TR: We don’t know; we haven’t even discussed that. We’re gonna worry about getting the music written and then plan all that out.
MD: Obviously there’s always so much going on in your music and this record’s particularly intense but it all gels so well and there’s a really good fluency to it as well – what I would call genuinely progressive rather than generically progressive if you know what I mean?
TR: Yeah.
MD: Yeah, like not the genre of prog but actually the music’s actually progressing something. Would you say it takes a particular mentality or mindset to be capable of writing music that’s naturally progressive rather than forced?

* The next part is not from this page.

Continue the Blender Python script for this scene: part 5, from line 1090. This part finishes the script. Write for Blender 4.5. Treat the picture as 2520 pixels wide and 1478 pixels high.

TR: Well, I think time is the key. You know, spending time on your music. Unlike a lot of bands we all write and we all are really involved with each song. I think that helps us. We all write very differently and we all kind of have our set ways we go about things. When we get all that together it’s a very good formula for us. We overly criticise the music and when we do write we record as well so we can sit back on things and change what is needed. I think the thing for us is, even though our music is chaotic and there’s a lot going on, we want there to still be a song in some sense and we want everything to flow well. The idea of taking a really intense part to a melodic part, you want to make sure it flows right. That’s always something we want to improve on. We always wanna try new things but we always wanna write songs that flow well and feel right.
MD: Yeah, your music definitely does. There’s a very natural feel to it compared to bands from, say, the Dream Theater school of prog that’ll play harmony arpeggios on all instruments really fast and in weird time signatures which just ends up sounding very stilted and false. Your progression sounds really natural though…
TR: Yeah and, I mean, that’s the thing, we’re not afraid to write a power chord riff. It all depends on the part in a song. You know, if something calls for something that’s not technical or not crazy then that’s okay. We want to write parts you can bob your head to; not everything has to be technical. I think the problem with a lot of bands is they try to be technical for the sake of it. For what we do, that’s not something we want to do. We don’t just wanna write a bunch of shredding just to have it – if there’s gonna be shredding it needs to make sense in a song and it needs to be in the right spot. I think just finding that medium ground is always the key.